As I raise the glass of wine to my lips, I am listening to a verbal picture being painted by a friend of mine of a young female vigneronne working singlehandedly in an obscure region of sunny Spain, farming regeneratively and growing indigenous varieties that I have never heard of, foot-treading her lovingly hand-picked grapes in an old cement trough, allowing the ferment to go wild and finally bringing the wine to bottle without filtration or adding sulphur.
The recital of this list is aural balm, with almost every one of my kind of positive wine trigger words being tripped along the way. A picture story, warmed with tactile words, forms. As a consequence, the liquid shimmers with possibilities. I am ready.
The prelude to enjoying a wine is an enhanced receptivity to the pictures forming in the mind’s eye. When tasting in normal circumstances, we are not profoundly engaged at a cognitive level. If we are approaching the wine in a dispassionate, scientific frame of mind, we actively try to block out external distractions such as noise or other people’s words.
My warm feelings about this particular wine become an odd melange of movie clips I have viewed on YouTube.

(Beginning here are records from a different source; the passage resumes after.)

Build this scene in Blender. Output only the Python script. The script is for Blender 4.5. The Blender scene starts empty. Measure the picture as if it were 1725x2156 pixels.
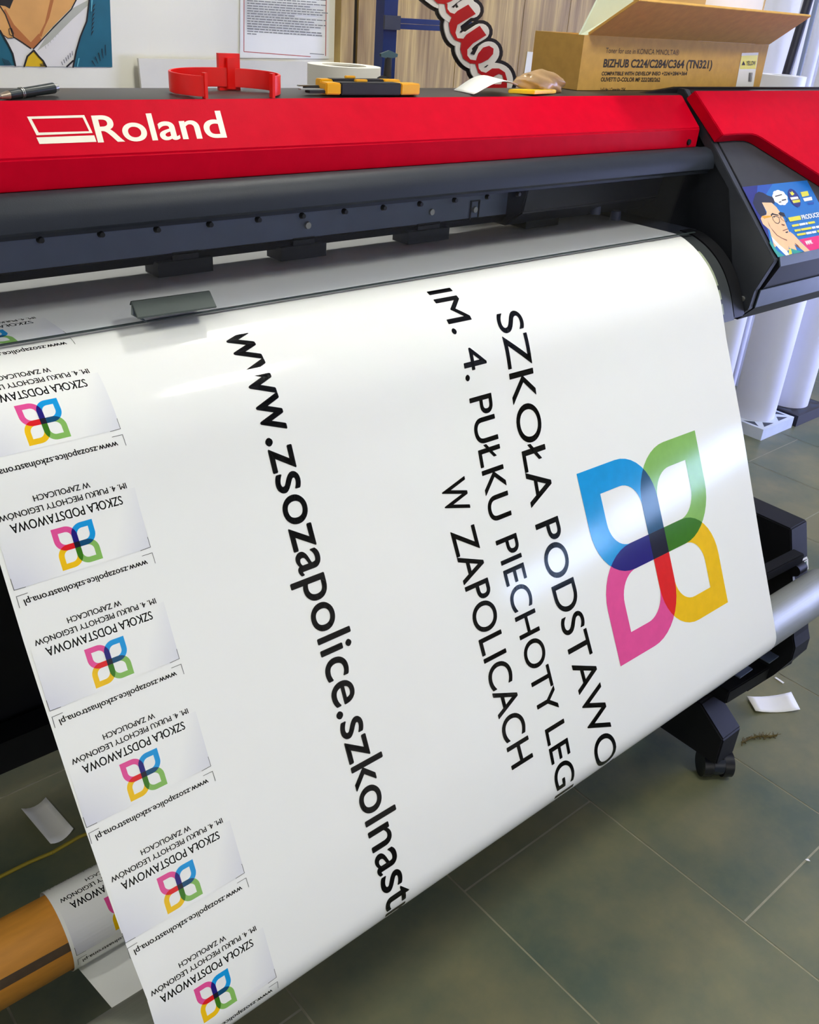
import bpy, bmesh, math, random
from mathutils import Vector, Matrix
random.seed(11)
S = bpy.context.scene
COL = S.collection
D = bpy.data

# ------------------------------------------------------------------ camera
PW, PH, FPX, CZ = 1725, 2156, 1922.41, 1.649
RR = Vector((0.758168, -0.648982, 0.063269))
RD = Vector((-0.274722, -0.405918, -0.871641))
RF = Vector((0.591361, 0.643469, -0.486044))
CAM = Vector((0, 0, CZ))
cd = D.cameras.new('camera')
cam = D.objects.new('camera', cd)
COL.objects.link(cam)
cd.sensor_fit = 'AUTO'
cd.sensor_width = 36.0
cd.lens = FPX / PH * 36.0
cd.clip_start = 0.05
cam.matrix_world = Matrix(((RR.x, -RD.x, -RF.x, 0), (RR.y, -RD.y, -RF.y, 0), (RR.z, -RD.z, -RF.z, CZ), (0, 0, 0, 1)))
S.camera = cam
S.view_settings.view_transform = 'Standard'
S.view_settings.look = 'None'
S.view_settings.gamma = 1.0
S.view_settings.use_curve_mapping = False
S.view_settings.exposure = 0.42
try:
    S.cycles.use_denoising = True
    S.cycles.max_bounces = 8
    S.cycles.caustics_reflective = False
    S.cycles.caustics_refractive = False
except Exception:
    pass

# ------------------------------------------------------------------ world and lights
LAMP = 40.0          # ceiling diffuser strength
LAMP_COL = (1.0, 0.995, 0.885)
WIN = 7.0            # daylight through the window
WIN_COL = (0.45, 0.62, 1.0)
WIN2 = 22.0           # added second window, for cool light on the rolls
WIN2_COL = (0.47, 0.53, 1.0)
AMB = 0.6
w = D.worlds.new('world')
S.world = w
w.use_nodes = True
w.node_tree.nodes['Background'].inputs[0].default_value = (1.0, 0.97, 0.92, 1)
w.node_tree.nodes['Background'].inputs[1].default_value = AMB


# ------------------------------------------------------------------ helpers
def lin(c):
    return tuple(((v / 255) / 12.92 if v / 255 <= 0.04045 else ((v / 255 + 0.055) / 1.055) ** 2.4) for v in c)


def ray(px, py):
    a, b = (px - PW / 2) / FPX, (py - PH / 2) / FPX
    return RR * a + RD * b + RF


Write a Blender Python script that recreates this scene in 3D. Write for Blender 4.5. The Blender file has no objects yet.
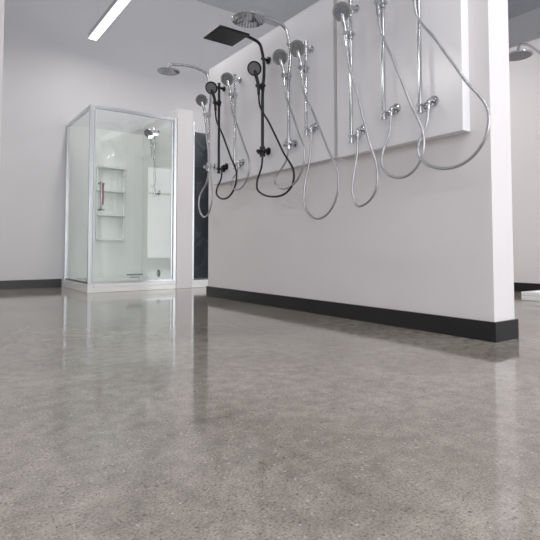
import bpy, bmesh, math
from mathutils import Vector, Matrix
S=bpy.context.scene
C=bpy.context.collection
S.view_settings.view_transform='Standard'
S.view_settings.look='None'

# ---------------- materials ----------------
def newmat(name):
    m=bpy.data.materials.new(name); m.use_nodes=True
    nt=m.node_tree; return m,nt,nt.nodes['Principled BSDF']
def pm(name,col,rough=.5,metal=0,noise=0.0,nscale=6,bump=0,bscale=60,spec=.5,coat=0):
    m,nt,b=newmat(name); N=nt.nodes; L=nt.links
    b.inputs['Base Color'].default_value=(*col,1)
    b.inputs['Roughness'].default_value=rough
    b.inputs['Metallic'].default_value=metal
    b.inputs['Specular IOR Level'].default_value=spec
    b.inputs['Coat Weight'].default_value=coat
    tc=N.new('ShaderNodeTexCoord')
    if noise:
        n=N.new('ShaderNodeTexNoise'); n.inputs['Scale'].default_value=nscale; n.inputs['Detail'].default_value=4
        L.new(tc.outputs['Object'],n.inputs['Vector'])
        r=N.new('ShaderNodeValToRGB')
        r.color_ramp.elements[0].position=.3; r.color_ramp.elements[1].position=.7
        r.color_ramp.elements[0].color=(*[c*(1-noise) for c in col],1)
        r.color_ramp.elements[1].color=(*[min(1,c*(1+noise)) for c in col],1)
        L.new(n.outputs['Fac'],r.inputs['Fac']); L.new(r.outputs['Color'],b.inputs['Base Color'])
    if bump:
        n2=N.new('ShaderNodeTexNoise'); n2.inputs['Scale'].default_value=bscale
        L.new(tc.outputs['Object'],n2.inputs['Vector'])
        bp=N.new('ShaderNodeBump'); bp.inputs['Strength'].default_value=bump; bp.inputs['Distance'].default_value=.002
        L.new(n2.outputs['Fac'],bp.inputs['Height']); L.new(bp.outputs['Normal'],b.inputs['Normal'])
    return m
M={}
M['wall']=pm('paint_wall',(.68,.67,.68),.6,noise=.02,nscale=2,bump=.1,bscale=120)
M['upper']=pm('paint_wall_back',(.67,.665,.685),.6,noise=.02,nscale=2,bump=.1,bscale=120)
M['part']=pm('paint_partition',(.74,.715,.725),.5,noise=.015,nscale=2,bump=.1,bscale=150)
M['ceil']=pm('paint_ceiling',(.62,.65,.70),.8,noise=.03)
M['panel']=pm('panel_white_laminate',(.84,.84,.87),.2,noise=.01)
M['black']=pm('baseboard_black',(.007,.007,.008),.35,noise=.2)
M['acr']=pm('white_acrylic',(.87,.88,.87),.15,noise=.01,coat=.3)
M['chrome']=pm('chrome',(.56,.57,.59),.12,1,noise=.02,nscale=30)
M['hose']=pm('chrome_hose',(.46,.47,.49),.3,1,noise=.05,nscale=300,bump=.3,bscale=400)
M['alu']=pm('satin_aluminium',(.62,.64,.66),.3,1,noise=.02)
M['hand']=pm('brushed_handle',(.38,.40,.42),.3,1,noise=.05)
M['mblack']=pm('matte_black_metal',(.010,.010,.012),.32,.2,noise=.1,nscale=30)
M['grey']=pm('nozzle_plate',(.20,.21,.23),.4,.3,noise=.5,nscale=160)
M['red']=pm('copper_red_tag',(.35,.10,.07),.4,noise=.1)
M['dark']=pm('drain_dark',(.02,.02,.02),.4,noise=.1)
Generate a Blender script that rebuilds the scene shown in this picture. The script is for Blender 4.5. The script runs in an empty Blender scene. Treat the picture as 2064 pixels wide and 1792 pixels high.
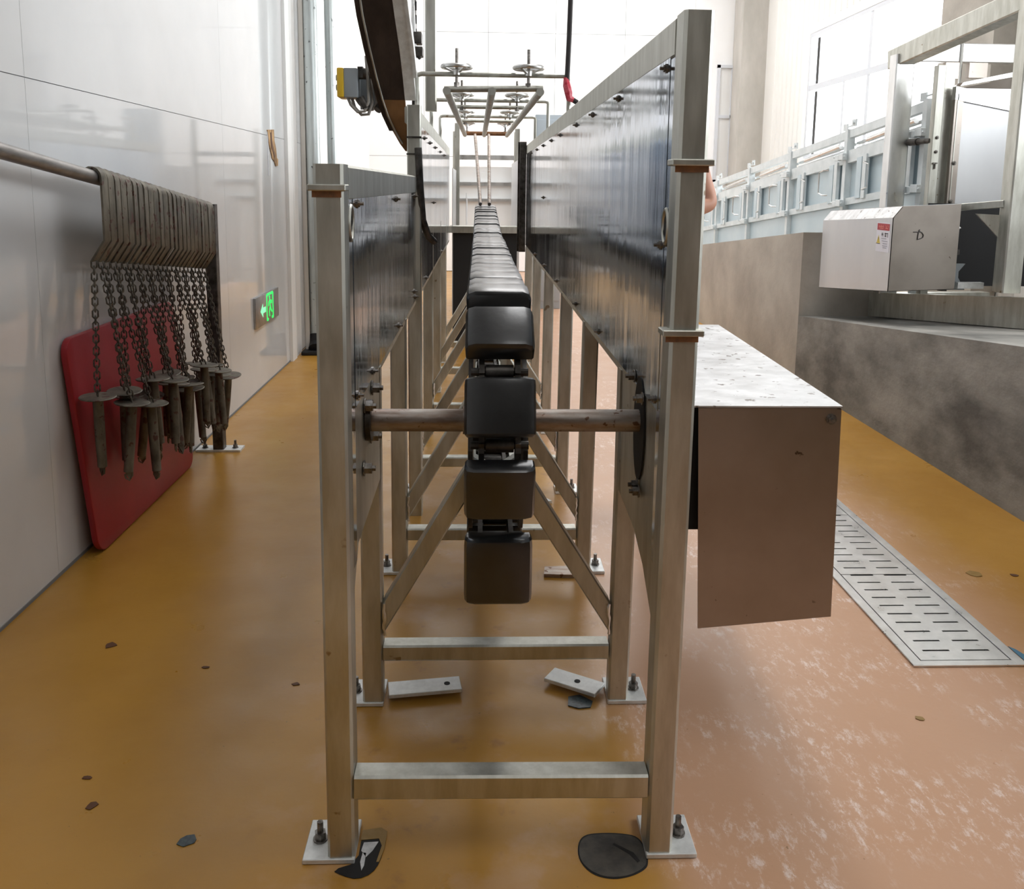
import bpy, bmesh, math, random
from mathutils import Vector, Matrix
random.seed(7)
R = math.radians
PI = math.pi
scene = bpy.context.scene
COL = scene.collection
# ------------------------------------------------------------------ camera
cam_d = bpy.data.cameras.new('camera')
cam = bpy.data.objects.new('camera', cam_d)
COL.objects.link(cam)
cam_d.sensor_fit = 'HORIZONTAL'
cam_d.sensor_width = 36.0
cam_d.lens = 36.0 * 1800.0 / 2064.0
cam_d.shift_x = 0.0
cam_d.shift_y = -(896.0 - 656.0) / 2064.0
cam_d.clip_start = 0.05
a = Vector((965 - 1032, 375 - 656, 1800.0)).normalized()      # world +Y in camera (x right, y down, z forward)
rl = R(0.35)
up = Vector((math.sin(rl), -math.cos(rl), 0)); up = (up - a * up.dot(a)).normalized()
rt = (-up).cross(a)
M = Matrix((rt, a, up))                                         # rows: world axes expressed in camera
cx_, cy_, cz_ = M.col[0], M.col[1], M.col[2]
rot = Matrix((cx_, -cy_, -cz_)).transposed()
cam.matrix_world = Matrix.Translation((0, 0, 1.5)) @ rot.to_4x4()
scene.camera = cam
# ------------------------------------------------------------------ world, light, exposure
w = bpy.data.worlds.new('overcast_sky'); scene.world = w; w.use_nodes = True
w.node_tree.nodes['Background'].inputs[0].default_value = (0.93, 0.97, 1.0, 1)
w.node_tree.nodes['Background'].inputs[1].default_value = 3.0
scene.view_settings.view_transform = 'Standard'
scene.view_settings.look = 'None'
scene.view_settings.exposure = 0.16
scene.view_settings.gamma = 1.0
scene.view_settings.use_curve_mapping = False


def area(name, loc, rot, sx, sy, power, col=(1, 1, 1)):
    l = bpy.data.lights.new(name, 'AREA'); l.shape = 'RECTANGLE'; l.size = sx; l.size_y = sy
    l.energy = power; l.color = col
    o = bpy.data.objects.new(name, l); COL.objects.link(o); o.location = loc; o.rotation_euler = rot
    return o


area('ceiling_fill_far', (1.5, 12.2, 5.85), (0, 0, 0), 4.0, 5.0, 125, (1, 1, 1))  # three ceiling fill lamps, added to brighten the room from out of view
area('ceiling_fill_middle', (1.2, 5.8, 5.85), (0, 0, 0), 1.2, 4.5, 80, (1, 1, 1))
area('ceiling_fill_near', (1.2, -0.5, 5.85), (0, 0, 0), 1.2, 3.5, 24, (1, 0.99, 0.97))
area('window_daylight_far', (4.98, 11.3, 2.85), (0, R(90), 0), 1.9, 4.0, 270, (0.95, 0.98, 1))
area('side_fill_near', (4.98, 2.7, 3.0), (0, R(90), 0), 1.9, 5.0, 170, (0.95, 0.98, 1))  # fill lamp added for the right front, outside an unseen window


# ------------------------------------------------------------------ materials
def new_mat(name):
    m = bpy.data.materials.new(name); m.use_nodes = True
    return m, m.node_tree.nodes, m.node_tree.links, m.node_tree.nodes['Principled BSDF']


def N(nt, typ, **kw):
    n = nt.new(typ)
    for k, v in kw.items():
        if k in n.inputs: n.inputs[k].default_value = v
        else: setattr(n, k, v)
    return n


def coords(nt, lk, scale=(1, 1, 1)):
    t = nt.new('ShaderNodeNewGeometry'); mp = nt.new('ShaderNodeMapping')
    mp.inputs['Scale'].default_value = scale
    lk.new(t.outputs['Position'], mp.inputs['Vector'])
    return mp.outputs['Vector']


def ramp(nt, stops):
    r = nt.new('ShaderNodeValToRGB')
    el = r.color_ramp.elements
    while len(el) < len(stops): el.new(0.5)
    for e, (p, c) in zip(el, stops):
        e.position = p; e.color = (*c, 1) if len(c) == 3 else c
    return r


def mat(name, c1, c2=None, scale=6.0, stretch=(1, 1, 1), rough=0.5, rough2=None, metal=0.0, bump=0.0,
        bscale=None, bstretch=None, spots=None, spot_scale=40, spot_t=0.72, detail=5, coat=0.0, spec=0.5):
    m, nt, lk, b = new_mat(name)
    c2 = c2 or c1
    v = coords(nt, lk, stretch)
    n = N(nt, 'ShaderNodeTexNoise', Scale=scale, Detail=detail, Roughness=0.6)
    lk.new(v, n.inputs['Vector'])
    r = ramp(nt, [(0.36, c1), (0.64, c2)])
    lk.new(n.outputs['Fac'], r.inputs['Fac'])
    out = r.outputs['Color']
    if spots:
        v2 = coords(nt, lk)
        n2 = N(nt, 'ShaderNodeTexNoise', Scale=spot_scale, Detail=3, Roughness=0.5)
        lk.new(v2, n2.inputs['Vector'])
        r2 = ramp(nt, [(spot_t - 0.02, (0, 0, 0)), (spot_t + 0.02, (1, 1, 1))])
        lk.new(n2.outputs['Fac'], r2.inputs['Fac'])
        mx = nt.new('ShaderNodeMixRGB'); mx.inputs[2].default_value = (*spots, 1)
        lk.new(r2.outputs['Color'], mx.inputs[0]); lk.new(out, mx.inputs[1]); out = mx.outputs[0]
    lk.new(out, b.inputs['Base Color'])
    b.inputs['Metallic'].default_value = metal
    b.inputs['Specular IOR Level'].default_value = spec
    b.inputs['Coat Weight'].default_value = coat; b.inputs['Coat Roughness'].default_value = 0.2
    if rough2 is not None:
        rr = N(nt, 'ShaderNodeMapRange'); rr.inputs['From Min'].default_value = 0.3; rr.inputs['From Max'].default_value = 0.7
        rr.inputs['To Min'].default_value = rough; rr.inputs['To Max'].default_value = rough2
        lk.new(n.outputs['Fac'], rr.inputs['Value']); lk.new(rr.outputs[0], b.inputs['Roughness'])
    else:
        b.inputs['Roughness'].default_value = rough
    if bump:
        v3 = coords(nt, lk, bstretch or stretch)
        n3 = N(nt, 'ShaderNodeTexNoise', Scale=bscale or scale * 3, Detail=4)
        lk.new(v3, n3.inputs['Vector'])
        bp = N(nt, 'ShaderNodeBump', Strength=bump, Distance=0.01 if metal < 0.5 or name.startswith('polished') else 0.002)
        lk.new(n3.outputs['Fac'], bp.inputs['Height']); lk.new(bp.outputs[0], b.inputs['Normal'])
    return m


MT = {}
MT['steel'] = mat('brushed_steel_tube', (0.45, 0.445, 0.395), (0.62, 0.62, 0.57), 5, (4, 4, 0.8), 0.40, 0.52, 1.0, 0.04, 60, (1, 1, 0.1),
                  spots=(0.30, 0.24, 0.17), spot_scale=18, spot_t=0.73)
MT['steel_clean'] = mat('clean_bright_steel', (0.66, 0.66, 0.65), (0.78, 0.78, 0.77), 4, (3, 3, 1), 0.26, 0.38, 1.0, 0.02, 60, (1, 1, 0.1))
MT['sheet'] = mat('polished_steel_sheet', (0.30, 0.36, 0.45), (0.50, 0.56, 0.64), 3.5, (0.6, 0.8, 0.35), 0.05, 0.17, 1.0, 0.20, 4, (1, 1.8, 0.3))
MT['galv'] = mat('galvanised_plate', (0.62, 0.63, 0.62), (0.80, 0.81, 0.80), 25, (1, 1, 1), 0.45, 0.6, 0.55, 0.1, 60)
MT['galvgate'] = mat('galvanised_gate_steel', (0.62, 0.67, 0.68), (0.74, 0.78, 0.79), 6, (1, 1, 1), 0.5, None, 0.25, 0.03, 60)
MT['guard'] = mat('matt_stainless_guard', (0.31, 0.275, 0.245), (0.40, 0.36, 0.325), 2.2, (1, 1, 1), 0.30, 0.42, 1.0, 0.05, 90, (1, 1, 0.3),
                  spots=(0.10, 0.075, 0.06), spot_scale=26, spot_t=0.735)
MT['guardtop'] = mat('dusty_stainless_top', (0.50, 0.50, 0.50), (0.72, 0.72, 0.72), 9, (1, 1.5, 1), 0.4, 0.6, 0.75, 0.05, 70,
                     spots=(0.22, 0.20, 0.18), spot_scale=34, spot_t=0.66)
MT['rubber'] = mat('black_plastic_pad', (0.008, 0.008, 0.0085), (0.014, 0.015, 0.016), 14, (1, 1, 1), 0.30, 0.40, 0.0, 0.06, 60, spec=0.45, coat=0.6)
MT['rubber2'] = mat('black_rubber', (0.008, 0.008, 0.009), None, 10, rough=0.7)
MT['axle'] = mat('dull_axle_pipe', (0.26, 0.19, 0.15), (0.46, 0.42, 0.38), 9, (1, 4, 4), 0.4, 0.55, 0.85, 0.15, 50, spots=(0.16, 0.09, 0.06), spot_scale=40, spot_t=0.65)
MT['darkmetal'] = mat('dark_oily_metal', (0.05, 0.045, 0.04), (0.13, 0.12, 0.11), 20, rough=0.45, metal=0.8)
MT['bolt'] = mat('bolt_steel', (0.10, 0.09, 0.08), (0.30, 0.28, 0.26), 60, rough=0.4, metal=0.9)
MT['rust'] = mat('rust', (0.30, 0.13, 0.05), (0.16, 0.08, 0.04), 30, rough=0.8)
MT['hook'] = mat('dirty_shackle_steel', (0.085, 0.075, 0.058), (0.21, 0.19, 0.15), 16, (1, 1, 0.5), 0.5, 0.65, 0.55, 0.3, 70, spots=(0.10, 0.05, 0.04), spot_scale=30, spot_t=0.62)
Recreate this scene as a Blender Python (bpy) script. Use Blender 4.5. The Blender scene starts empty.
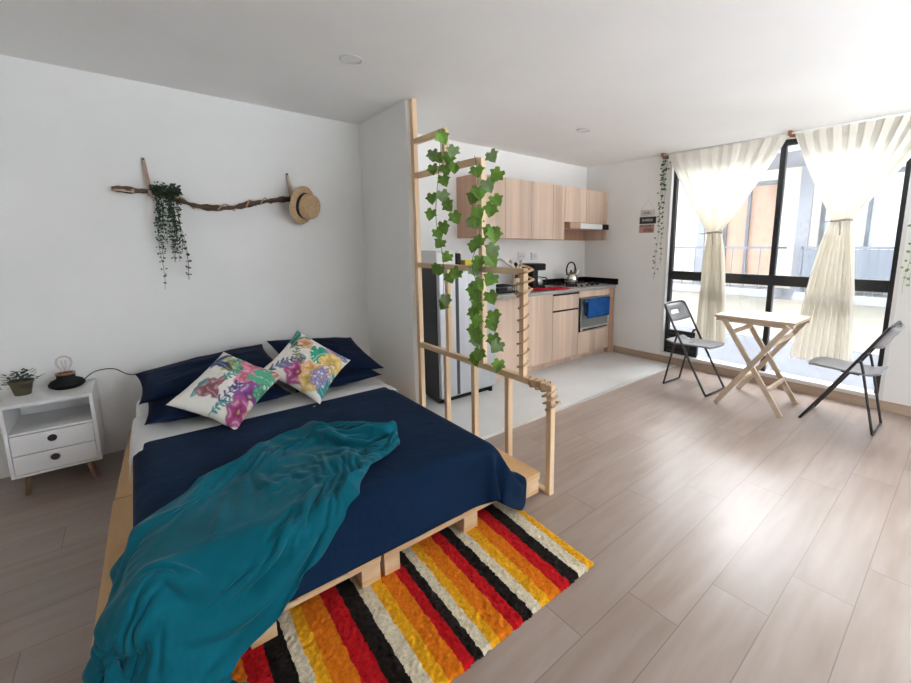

In this instance, however, the words and the pictures created by them act like a live fermented culture that helps a loaf of bread to rise. The words spark images by unlocking and tapping into the areas of the brain where associations and memories are held. My warm feelings about this particular wine become an odd melange of movie clips I have viewed on YouTube. One shows a young peasant woman, her hair roughly bound by a head scarf, rhythmically treading on grapes oozing their unreal-coloured purple juices. Another blends imagined vistas of gnarled bush vines and blinding white sunlight bouncing off the bleached rocks. A glass held up to the sky brimming with shiny new-made wine. Flaky memories of vineyards and wineries that I have visited. Kneaded through with the associative sound of the words themselves – the sturdiness of the cement trough with its suggestion of ancient tradition, the bubbles and boiling of the ferment, all natural, healthy, dynamic. The final feed into the expectation starter is the enthusiastic tone in which the information about the wine’s origins is conveyed, one of enthusiasm and a certain cajoling which says: “I know what you love in wine, and you will love this!”
Do the words always create the identical images? Similar to our sourdough starters which use ambient yeasts for the dough to rise, our thoughts are similarly ambient, and the circumstances of the tasting are never the same. The particular individual who uttered the evocative words in that particular tone of voice may not be present; the associations provoked may be different ones; one’s receptivity to the words may be diminished, or habituation to the very words may dull one’s enthusiasm. Just as the first time we try a wine and are surprised and delighted by it, our second encounter may be entirely different for a whole variety of reasons, chief of which being that we want the experience to measure up to the originality of the first encounter.
When one first experiences a wine, the delight of the moment and the consequent warmth of feeling, can engender strong social instincts. I infer that the individual who describes the grower and her wine is emotionally engaged. I mirror this in my reaction to the wine to create a momentary connection between us, a social bond. Approval, expressed through both physical and verbal language, is about the way we feel at the moment rather than our assessment of the quality of the wine.